Live long and prosper – move out of NW6

Maps have always been a powerful way of highlighting London’s social inequalities (Charles Booth‘s and John Snow‘s are the most iconic examples of this) and they continue to show how the richest and poorest Londoners often live side by side.

(SpatialAnalysis.co.uk)

The latest map from UCL’s Spatial Analysis team overlays two sets of data – life expectancy and child poverty. The team wanted to see whether the adage held true that a year in life expectancy is lost for every station eastbound on the Jubilee Line between Westminster and Canning Town.

You can read the full article for the methodology, or click the map for the full view of London, but lets look briefly at the findings locally.

People living within 200 metres of both TfL’s West Hampstead stations have a life expectancy of 81. This is pretty much bang on the national average (which is 78 for men and 82 for women) but lower than our neighbours to the south on the Jubilee Line, to the west on the overground and Bakerloo, and on a par with that in Kilburn.

It’s not especially surprising that wealthy St John’s Wood (83) or Maida Vale (86) have higher life expectancies. In fact the borough of Westminster has the second highest life expectancy in the country, but perhaps marginally surprising that West Hampstead fares as well (or as badly) as Kilburn Park or Kilburn High Road. If we look at the Guardian’s deprivation map from April this year, we can see that the West Hampstead stations are marginally better off than Kilburn’s stations, and the child poverty data above tallies with that. So, why the discrepancy?

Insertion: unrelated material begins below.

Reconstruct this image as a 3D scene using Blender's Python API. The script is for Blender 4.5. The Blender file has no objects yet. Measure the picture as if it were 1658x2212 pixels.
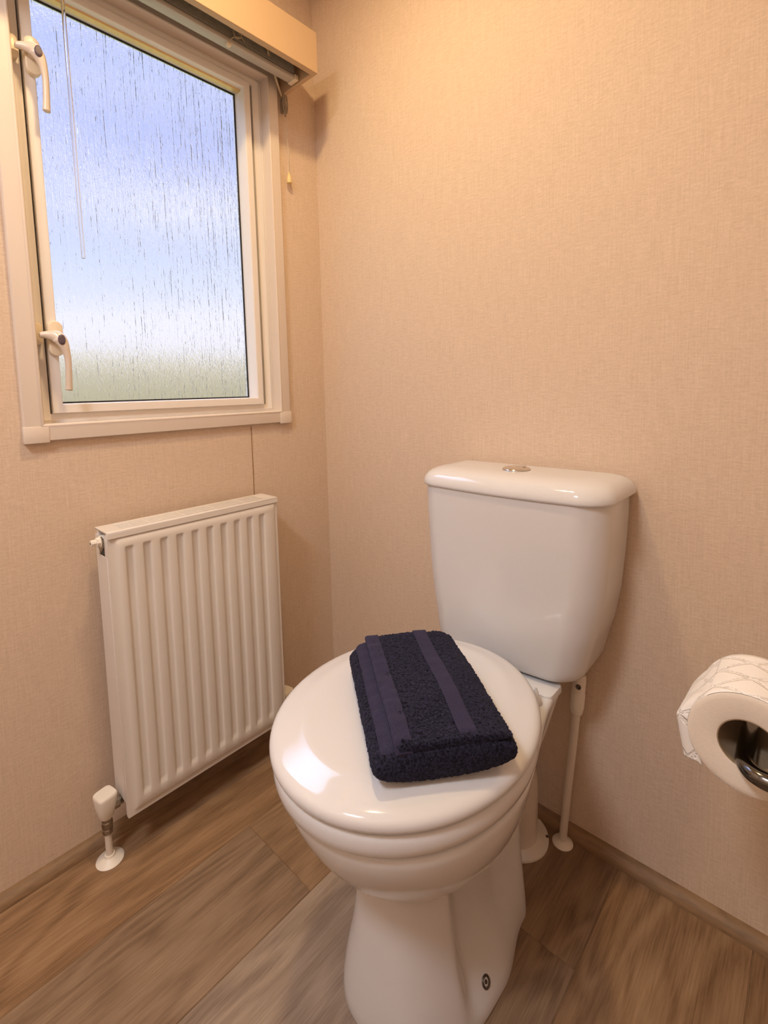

Frankly, that’s not the right question to be asking. This sort of mapped analysis is not intended to be a perfect reflection of the reality on the ground. Mapping is all about scale, and this London life expectancy map is best seen as a way to see general changes along tube lines, where the trends are very clear. There is, for example, an astonishing 21-year difference between the shortest (75.3) and longest (96.4) life expectancies. However, when you see that the longest life expectancy is for Oxford Circus and think how many people live within 200 metres of that tube station, you begin to see the challenge of trying to derive meaningful insights from individual data points. This doesn’t detract from the fact that there are large discrepancies, most notably from west to east – this is even more visible when you look at the child poverty data.

You may think this is old news, but as a way to bring to life the concept not just of deprivation but of disparity, maps are surprisingly powerful. Take a look at the routes you regularly use to get around London, and next time you whoosh through the city (or, more pertinently, go to the Olympic Park) on a tube train, have a think about the areas you’re passing through out of sight. Maybe also have a think about whether a child born in east London deserves a lower life expectancy just because of where their parents live.